Only reading the monthly total: Without a breakdown by use case, it stays unclear which process is driving costs. Fix: track cost per case, not just the total bill.
The management view
Treat AI costs like cloud costs: measure cost per case (not just the monthly total), set budgets and alerts, and run the simple sum for every new use case – what does the call cost, what does the case save? For multi-step AI agents that run several steps in sequence for one task, the context effect multiplies further – each step reprocesses the history so far, which is why agent workflows benefit especially from curated context and caching. Most productive AI use cases pay off handsomely; you only spot the exceptions if you look.
Subscription or API: what pays off when
For individuals and small teams with irregular use, a subscription is almost always the right choice; for automated processes with predictable volume, switching to the API pays off. The decision hinges on three questions, not on gut feeling.

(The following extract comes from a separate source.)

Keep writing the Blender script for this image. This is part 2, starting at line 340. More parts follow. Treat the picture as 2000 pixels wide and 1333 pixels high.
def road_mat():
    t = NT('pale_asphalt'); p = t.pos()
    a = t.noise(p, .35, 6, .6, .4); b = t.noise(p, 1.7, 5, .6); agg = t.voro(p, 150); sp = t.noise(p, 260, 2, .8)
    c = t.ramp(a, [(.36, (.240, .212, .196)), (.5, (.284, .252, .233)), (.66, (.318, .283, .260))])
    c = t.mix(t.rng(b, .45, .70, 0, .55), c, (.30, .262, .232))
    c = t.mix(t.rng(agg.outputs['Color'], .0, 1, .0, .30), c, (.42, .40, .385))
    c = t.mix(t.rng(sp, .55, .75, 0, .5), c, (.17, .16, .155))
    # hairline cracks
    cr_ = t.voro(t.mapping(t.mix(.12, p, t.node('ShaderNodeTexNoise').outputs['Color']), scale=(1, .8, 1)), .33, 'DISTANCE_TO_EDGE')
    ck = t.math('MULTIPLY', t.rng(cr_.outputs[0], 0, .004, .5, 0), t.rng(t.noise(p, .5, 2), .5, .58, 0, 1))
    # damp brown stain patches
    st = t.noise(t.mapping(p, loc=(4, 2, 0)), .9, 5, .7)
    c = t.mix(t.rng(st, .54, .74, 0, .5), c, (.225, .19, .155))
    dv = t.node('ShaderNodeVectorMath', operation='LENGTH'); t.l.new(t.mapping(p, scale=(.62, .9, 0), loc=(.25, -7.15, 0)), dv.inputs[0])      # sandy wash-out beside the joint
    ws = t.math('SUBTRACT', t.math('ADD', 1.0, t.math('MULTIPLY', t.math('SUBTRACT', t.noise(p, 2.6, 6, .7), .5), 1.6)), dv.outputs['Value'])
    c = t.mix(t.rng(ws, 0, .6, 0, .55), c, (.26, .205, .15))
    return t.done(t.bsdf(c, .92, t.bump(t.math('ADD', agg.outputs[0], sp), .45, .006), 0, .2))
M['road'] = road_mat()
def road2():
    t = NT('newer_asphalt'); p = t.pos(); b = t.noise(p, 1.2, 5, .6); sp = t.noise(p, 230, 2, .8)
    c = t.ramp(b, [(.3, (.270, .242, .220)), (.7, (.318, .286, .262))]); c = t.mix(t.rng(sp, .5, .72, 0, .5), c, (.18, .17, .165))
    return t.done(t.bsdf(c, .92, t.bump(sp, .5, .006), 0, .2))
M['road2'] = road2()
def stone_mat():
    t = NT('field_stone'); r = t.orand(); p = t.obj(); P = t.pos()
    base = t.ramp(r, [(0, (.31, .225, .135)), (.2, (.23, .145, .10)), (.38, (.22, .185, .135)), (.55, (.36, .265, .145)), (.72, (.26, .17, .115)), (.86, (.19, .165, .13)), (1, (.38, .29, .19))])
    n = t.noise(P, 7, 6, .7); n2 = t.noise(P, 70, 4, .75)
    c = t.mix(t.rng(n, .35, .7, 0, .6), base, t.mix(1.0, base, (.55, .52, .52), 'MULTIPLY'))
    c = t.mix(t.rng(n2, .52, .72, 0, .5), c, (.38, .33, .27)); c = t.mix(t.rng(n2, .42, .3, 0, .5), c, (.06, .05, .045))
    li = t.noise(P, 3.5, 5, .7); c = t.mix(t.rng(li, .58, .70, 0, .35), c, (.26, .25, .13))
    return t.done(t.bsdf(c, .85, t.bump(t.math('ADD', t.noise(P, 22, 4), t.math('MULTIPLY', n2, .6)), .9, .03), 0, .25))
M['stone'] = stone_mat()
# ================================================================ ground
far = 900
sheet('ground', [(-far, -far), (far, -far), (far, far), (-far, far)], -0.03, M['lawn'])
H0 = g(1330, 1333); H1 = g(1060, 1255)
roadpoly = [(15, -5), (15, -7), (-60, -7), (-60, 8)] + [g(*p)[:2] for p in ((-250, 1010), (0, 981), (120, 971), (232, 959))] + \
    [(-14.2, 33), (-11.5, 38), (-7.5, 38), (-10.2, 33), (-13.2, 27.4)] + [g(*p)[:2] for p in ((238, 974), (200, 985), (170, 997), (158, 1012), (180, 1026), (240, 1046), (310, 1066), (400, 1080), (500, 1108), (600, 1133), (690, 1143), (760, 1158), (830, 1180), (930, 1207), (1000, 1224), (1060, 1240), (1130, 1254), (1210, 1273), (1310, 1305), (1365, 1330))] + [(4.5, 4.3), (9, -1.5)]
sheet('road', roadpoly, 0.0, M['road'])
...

When a subscription: Usage is manual, irregular, and spread across several task types – one chat window for everything. The fixed monthly price is an advantage here, because it stays predictable regardless of actual consumption.
When the API: A task repeats automatically (classifying, summarising, extracting), runs in the background without a manual chat window, and can be captured in templates. Here, tighter control over model choice, context and caching pays off – costs that would stay invisible in a flat-rate subscription become directly visible here, and therefore directly reducible.
The mixed case: Most growing teams start with a subscription and gradually move individual, clearly defined processes over to the API once a use case proves stable and recurring – not the whole company at once.
The bottom line
AI rarely gets expensive because of the price per token. It gets expensive because nobody did the maths: the wrong model for a simple task, the conversation that never ended, the whole document instead of the relevant passage. Anyone who knows the three pricing factors and pulls the five levers in the right order – model routing first, then context, then caching – usually cuts the bill by a multiple, without losing quality. The next concrete step: log cost per case instead of just the monthly total for one week, and the biggest lever will reveal itself.